Item 5.03 – Amendments to Articles of Incorporation or Bylaws; Change in Fiscal Year.

On March 29, 2009, the Company’s Board of Directors amended and restated the Company’s Bylaws (as amended and restated, the “Bylaws”) to, among other things, revise, clarify and update the requirements that stockholders must satisfy in order to validly nominate directors for election at, and to propose other business intended to be brought before, stockholder meetings. The Bylaws were effective as of the date that they were adopted by the Board.

The foregoing description is qualified in its entirety by reference to the Bylaws, a copy of which is attached hereto as Exhibit 3.1 and is incorporated herein by reference.

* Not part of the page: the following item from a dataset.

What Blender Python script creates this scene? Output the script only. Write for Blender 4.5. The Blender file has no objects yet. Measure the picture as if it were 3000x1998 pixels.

Item 9.01 – Financial Statements and Exhibits.

 

(d) Exhibits

 

3.1    Amended and Restated Bylaws of salesforce.com, inc.


Signature

Pursuant to the requirements of the Securities Exchange Act of 1934, as amended, the Registrant has duly caused this report to be signed on its behalf by the undersigned hereunto duly authorized.

 

Dated: April 1, 2009     salesforce.com, inc.
    /s/ David Schellhase
    David Schellhase, Senior Vice President and General Counsel


Exhibit Index

 

Exhibit
Number

  

Exhibit Title

3.1    Amended and Restated Bylaws of salesforce.com, inc.